Wednesday, July 26, 2006

Whose Intransigence?

The Washington Post is usually somewhat tragicomic in its imperialist cheerleading and dripping Russophobia (which often turns into Serbophobia, as the WaPo sees Serbs as nothing more than surrogate Russians), but its Monday iditorial on "Serbia's intransigence" surely deserves the grand prize in the "Arrogance of Power" contest.

As they see it, a "firm Western consensus" is that Kosovo should become independent so that poor victimized Albanians would never again have to suffer from Serb oppression, while the Serbs would be reunited with their cultural heritage when both Kosovo and Serbia end up as provinces of the EU, along with the rest of the Balkans, in some indeterminate but hopefully soonish future. It's billed as a "forward-looking vision" that most people in the region - including Serbia, they claim - support. Alas, the "problem, as so often during the past 20 years, is Serbia's political leadership, which remains addicted to the poisonous nationalism that drove the country into a series of disastrous wars during the 1990s."

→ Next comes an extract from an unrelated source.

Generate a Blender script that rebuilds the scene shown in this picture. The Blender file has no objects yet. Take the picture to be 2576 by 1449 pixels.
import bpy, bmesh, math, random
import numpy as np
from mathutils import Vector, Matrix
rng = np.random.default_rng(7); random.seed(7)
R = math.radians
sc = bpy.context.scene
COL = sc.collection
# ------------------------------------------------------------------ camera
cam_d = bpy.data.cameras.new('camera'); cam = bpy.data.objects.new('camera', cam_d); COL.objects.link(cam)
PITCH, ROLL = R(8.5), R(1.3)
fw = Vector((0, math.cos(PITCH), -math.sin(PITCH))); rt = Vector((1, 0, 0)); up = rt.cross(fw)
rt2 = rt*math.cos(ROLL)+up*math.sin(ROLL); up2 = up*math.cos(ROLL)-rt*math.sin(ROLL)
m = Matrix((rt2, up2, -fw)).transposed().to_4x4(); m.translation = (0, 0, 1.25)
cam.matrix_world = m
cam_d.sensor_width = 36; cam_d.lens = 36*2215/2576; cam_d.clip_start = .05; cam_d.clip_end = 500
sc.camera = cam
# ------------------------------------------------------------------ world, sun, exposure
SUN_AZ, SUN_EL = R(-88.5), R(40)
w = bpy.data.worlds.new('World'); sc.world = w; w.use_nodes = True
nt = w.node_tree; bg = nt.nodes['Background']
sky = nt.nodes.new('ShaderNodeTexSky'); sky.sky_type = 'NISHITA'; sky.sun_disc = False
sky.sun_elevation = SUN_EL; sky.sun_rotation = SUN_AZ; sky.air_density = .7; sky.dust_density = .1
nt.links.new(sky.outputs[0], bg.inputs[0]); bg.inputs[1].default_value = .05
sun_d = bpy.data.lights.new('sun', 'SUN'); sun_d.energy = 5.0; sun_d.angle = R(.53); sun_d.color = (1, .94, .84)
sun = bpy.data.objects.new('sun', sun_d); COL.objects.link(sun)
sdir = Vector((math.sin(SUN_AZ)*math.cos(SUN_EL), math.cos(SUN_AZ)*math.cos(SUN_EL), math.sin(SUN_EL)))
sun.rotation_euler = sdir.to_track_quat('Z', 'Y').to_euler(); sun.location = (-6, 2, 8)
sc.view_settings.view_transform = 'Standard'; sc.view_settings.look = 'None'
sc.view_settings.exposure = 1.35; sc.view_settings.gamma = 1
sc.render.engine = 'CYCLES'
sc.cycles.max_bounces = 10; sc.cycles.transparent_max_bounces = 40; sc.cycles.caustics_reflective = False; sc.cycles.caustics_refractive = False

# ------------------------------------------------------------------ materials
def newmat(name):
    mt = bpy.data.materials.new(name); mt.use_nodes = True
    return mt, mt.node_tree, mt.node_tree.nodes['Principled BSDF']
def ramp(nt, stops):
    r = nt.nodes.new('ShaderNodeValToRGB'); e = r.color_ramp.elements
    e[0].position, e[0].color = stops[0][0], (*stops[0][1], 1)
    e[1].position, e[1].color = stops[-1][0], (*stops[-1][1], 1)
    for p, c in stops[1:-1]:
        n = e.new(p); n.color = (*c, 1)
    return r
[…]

Why, Prime Minister Kostunica dared turn a deaf ear to Western threats and actually had the gall to declare "Kosovo is a part of Serbia," just like the evil Milosevic did in the 1980s! (But, wasn't it? Isn't it? Would saying "California is a part of America" be considered evil, or poisonous, or nationalist?) And even the poor Imperial busboy Boris Tadic is pilloried by the Posties, for "threatening" border changes across Europe, something only the vile Russians ever talk about. And so, sayeth the Post,

"All of this means that the West's attempt to resolve the legacy of the Balkan wars of the 1990s and position the region inside the liberal Europe of the 21st century is in jeopardy of being defeated by Serbia's 20th-century-style nationalism and Russia's 19th-century game of power politics."

Never you mind that the "West" engaged in unprovoked aggression; violated its own laws, treaties, charters and principles to carve up Yugoslavia illegally and illegitimately in the first place (all this talk about a "liberal Europe" is horse-droppings; why did they so wholeheartedly destroy Yugoslavia, if they disliked the notion of a dozen mini-states in its stead?); and that its "solution" is unadulterated thievery. No, it's clearly the evil Serbs and vile Russians who threaten peace in Europe.

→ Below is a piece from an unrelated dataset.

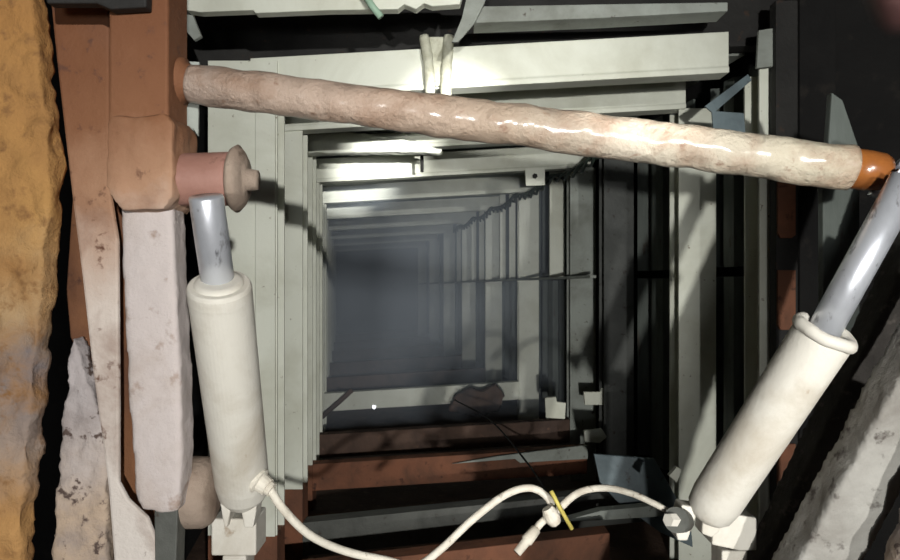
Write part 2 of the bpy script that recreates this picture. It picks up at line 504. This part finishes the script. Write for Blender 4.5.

The WaPo ends the iditorial on a hopeful note: "The country remains, at least, a democracy: There remains the hope that, if its leaders cannot adjust, its people will eventually choose better leaders."

"Adjusting" means "obeying the Empire," and "electing better leaders" means "electing better quislings." If Tadic, Draskovic and their ilk are not subservient enough for the Washington Post,
probably nothing short of a triumvirate dictatorship by Sonja Biserko, Natasa Kandic and Biljana Kovacevic-Vuco would do.

The Post represents Washington's "liberal-imperialist" establishment, which has been responsible for the U.S. Balkans policy over the past 20 years or so. Sunday's collection of vitriolic drivel encapsulates their view of the Serbs, one that no amount of sycophancy will change. Serbia's spineless leaders ought to show the uppity mandarins in Washington just how severe their intransigence can be. Might as well be hung for a sheep as a lamb.

Wednesday, July 19, 2006

Hegemonic Maniacs

Sometimes the sheer absurdity of the world we live in, the wrongness of it, tends to overload my synapses and I just stop paying attention for a while. If I ever allow that condition to become permanent, I would of course become one of the docile drones the Empire counts on to support its continued existence.

Paul Craig Roberts keeps paying attention, though. Just the other day, he listened to two Imperial officials prattle about the need for hegemony on NPR (where else?). In discussing North Korea, Roberts says,

"Both Hill and Carter agreed that no country, with the exception of Israel, has a right to any interests of its own unless it is an interest that coincides with U.S. interests. No other interest is legitimate."

Roberts continues:

"Listening to the pair of hegemonic maniacs, I realized that the United States is the new Rome—there is no legitimate power but us. Any other power is a potential threat to our interests and must be eliminated before it gets any independent ideas."

Yet for all the Neocon prattle about the US being the sole superpower with the world at its mercy, there are billions of people who disagree - and many of them belligerently so. If the USA is the modern equivalent of the Roman Empire, this must be what the Empire looked like in its waning days, its power still considered supreme even as it was in practice nothing more than a cruel joke.